After the Bassmaster Elite Series tournament at Lake St. Clair, I spent five days in Iowa working with Berkley and filming content for them and some of my other sponsors. While fishing for smallmouth in Iowa, I confirmed something I learned at St. Clair — there are times when a micro jig outperforms a drop shot.
A drop shot is number one on northern smallmouth waters. But I caught two to three times as many smallies with a micro jig than with a drop shot at St. Clair and in Iowa.
When smallmouth feed on forage above the bottom, you can’t beat a drop shot and a swimming minnow bait for tempting bites up in the water column.
But there are times when the smallmouth focus on bottom forage like gobies, crayfish, larvae and nymphs. It’s unbelievable how many more fish you catch with a micro jig when that happens. If I didn’t see it with my own eyes, I wouldn’t have believed it.
Smallmouth also hug the bottom when there’s current. Even large bodies of water like St. Clair and the Great Lakes can have a substantial current. The smallmouth get behind a dip or rise in the bottom or a boulder where they can chill out of the flow and wait in ambush.
Ten years ago, you never heard much about micro jigs. Now many companies offer them. I worked with Missile Baits to design one of the first. We named it, simply, Ike’s Micro Jig.
It has a pill-shaped head similar to a Ned jig, a weed guard and a sparse skirt that has thin strands. The hook is small but stout and has a 90-degree line tie. It comes in 1/16- through 1/4-ounce sizes.
I thread a small, low-action trailer onto the hook. I cut Berkley’s 3 1/2-inch Water Bugin half and dress the hook with the rear section of that bait. I do the same thing with Berkley’s 3 1/2-inch Maxscent Flat Worm. I cut the Flat Worm’s bulbous tail in half with scissors to make it look like a craw.
I keep it simple with colors — green pumpkin, watermelon, P&J and I’ll throw in a whitish shad pattern.
The beauty of the Micro Jig is it’s one of the easiest baits you can throw. I fish it with the same tackle I use for the Ned rig, a 6-6 to 7-foot medium to medium-heavy spinning rod matched with 10-pound Berkley Forward Braid knotted to a 14- to 18-inch, 6- to 10-pound Berkley 100% Fluorocarbon leader.
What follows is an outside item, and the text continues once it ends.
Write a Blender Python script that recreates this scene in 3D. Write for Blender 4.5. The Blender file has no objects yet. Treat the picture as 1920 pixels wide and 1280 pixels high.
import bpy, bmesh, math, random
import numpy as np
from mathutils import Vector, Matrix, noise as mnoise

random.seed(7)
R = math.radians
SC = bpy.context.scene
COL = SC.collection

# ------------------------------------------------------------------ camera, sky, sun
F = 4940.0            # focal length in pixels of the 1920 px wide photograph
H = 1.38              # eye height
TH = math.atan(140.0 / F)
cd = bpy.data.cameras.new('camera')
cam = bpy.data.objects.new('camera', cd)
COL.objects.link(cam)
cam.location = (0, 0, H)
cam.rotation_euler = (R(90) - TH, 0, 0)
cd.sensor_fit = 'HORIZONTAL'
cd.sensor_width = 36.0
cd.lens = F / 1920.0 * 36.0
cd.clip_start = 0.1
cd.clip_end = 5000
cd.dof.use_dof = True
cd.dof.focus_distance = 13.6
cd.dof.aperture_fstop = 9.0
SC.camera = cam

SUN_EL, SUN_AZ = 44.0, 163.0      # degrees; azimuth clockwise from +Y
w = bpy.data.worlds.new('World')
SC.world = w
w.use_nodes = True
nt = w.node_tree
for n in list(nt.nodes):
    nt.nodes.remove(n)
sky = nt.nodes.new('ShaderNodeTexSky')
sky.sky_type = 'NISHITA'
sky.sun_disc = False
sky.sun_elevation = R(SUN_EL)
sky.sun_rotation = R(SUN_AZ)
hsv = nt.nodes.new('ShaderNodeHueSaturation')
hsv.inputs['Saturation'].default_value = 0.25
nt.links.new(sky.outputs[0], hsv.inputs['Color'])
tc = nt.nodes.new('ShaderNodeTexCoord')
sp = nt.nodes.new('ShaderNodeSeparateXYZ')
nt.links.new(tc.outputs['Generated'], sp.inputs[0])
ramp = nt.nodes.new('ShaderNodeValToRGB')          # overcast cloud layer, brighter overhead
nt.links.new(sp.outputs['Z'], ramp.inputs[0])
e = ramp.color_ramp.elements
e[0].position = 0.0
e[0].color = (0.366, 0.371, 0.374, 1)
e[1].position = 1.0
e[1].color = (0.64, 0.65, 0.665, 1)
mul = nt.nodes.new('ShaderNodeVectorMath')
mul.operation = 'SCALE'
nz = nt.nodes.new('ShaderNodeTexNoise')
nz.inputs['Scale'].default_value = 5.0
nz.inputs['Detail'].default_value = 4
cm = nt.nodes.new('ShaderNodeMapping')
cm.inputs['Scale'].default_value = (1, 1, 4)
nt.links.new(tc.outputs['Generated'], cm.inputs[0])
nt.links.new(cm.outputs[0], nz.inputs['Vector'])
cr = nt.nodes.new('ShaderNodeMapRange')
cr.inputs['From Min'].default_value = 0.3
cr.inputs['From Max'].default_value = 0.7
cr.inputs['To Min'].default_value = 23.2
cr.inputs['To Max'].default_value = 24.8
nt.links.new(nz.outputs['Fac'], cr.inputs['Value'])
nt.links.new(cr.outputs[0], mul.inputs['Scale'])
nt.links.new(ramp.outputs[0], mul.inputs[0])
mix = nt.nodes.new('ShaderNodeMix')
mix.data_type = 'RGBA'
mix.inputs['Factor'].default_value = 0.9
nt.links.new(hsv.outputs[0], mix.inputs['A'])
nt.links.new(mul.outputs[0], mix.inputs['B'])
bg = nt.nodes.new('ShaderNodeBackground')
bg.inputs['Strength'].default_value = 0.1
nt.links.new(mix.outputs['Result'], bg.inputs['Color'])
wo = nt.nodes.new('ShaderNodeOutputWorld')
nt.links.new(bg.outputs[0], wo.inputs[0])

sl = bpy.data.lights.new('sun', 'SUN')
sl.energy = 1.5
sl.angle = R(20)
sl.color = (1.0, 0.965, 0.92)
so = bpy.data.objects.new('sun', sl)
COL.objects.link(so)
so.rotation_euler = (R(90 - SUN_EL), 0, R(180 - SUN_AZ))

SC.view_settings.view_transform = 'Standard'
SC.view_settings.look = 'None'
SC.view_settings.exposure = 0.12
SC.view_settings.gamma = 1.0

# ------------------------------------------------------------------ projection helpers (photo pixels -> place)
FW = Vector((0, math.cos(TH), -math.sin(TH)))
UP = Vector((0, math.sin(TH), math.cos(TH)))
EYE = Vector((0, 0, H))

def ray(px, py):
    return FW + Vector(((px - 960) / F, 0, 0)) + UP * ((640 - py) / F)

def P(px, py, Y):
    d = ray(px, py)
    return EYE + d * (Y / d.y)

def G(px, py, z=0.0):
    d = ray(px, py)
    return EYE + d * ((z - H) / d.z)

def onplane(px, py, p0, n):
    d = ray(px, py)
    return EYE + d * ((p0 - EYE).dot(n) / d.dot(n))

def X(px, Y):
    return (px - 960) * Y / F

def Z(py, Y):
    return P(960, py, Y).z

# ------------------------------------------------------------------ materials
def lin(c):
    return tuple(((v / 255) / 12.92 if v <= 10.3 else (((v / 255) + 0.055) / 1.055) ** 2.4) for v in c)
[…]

I cast just past where I think the smallmouth are and let the Micro Jig sink to the bottom. Then I very slowly and methodically pull the jig over the bottom from 3 to 12 o’clock. I hold the rod in my right hand and angle it over my left shoulder. That gives me a few more feet to swing the rod back when I set the hook, as opposed to lifting the rod toward my face.
Just, pull, pull, pull along the bottom until you feel the jig hit an object, like the sand grass at St. Clair, chunk rock, a boulder or whatever. Then immediately stop retrieving and let the jig sit in place.
Even though the jig isn’t moving, that thin skirt continues to breath. I’m 100% certain this is why the Micro Jig is so effective. I let it sit there for five seconds or so, which gives the bass time to smell the Maxscent trailer. Bass can’t resist the combination of the subtle, lifelike motion and scent.
As much as I don’t love forward-facing sonar, it shows me when the smallmouth lie with their bellies tight to the bottom. Although there isn’t any separation between the bass and the bottom, I can see what I call “worming.” It looks kind of like an old break-dancing move. The bottom appears to be worming along slightly up and down.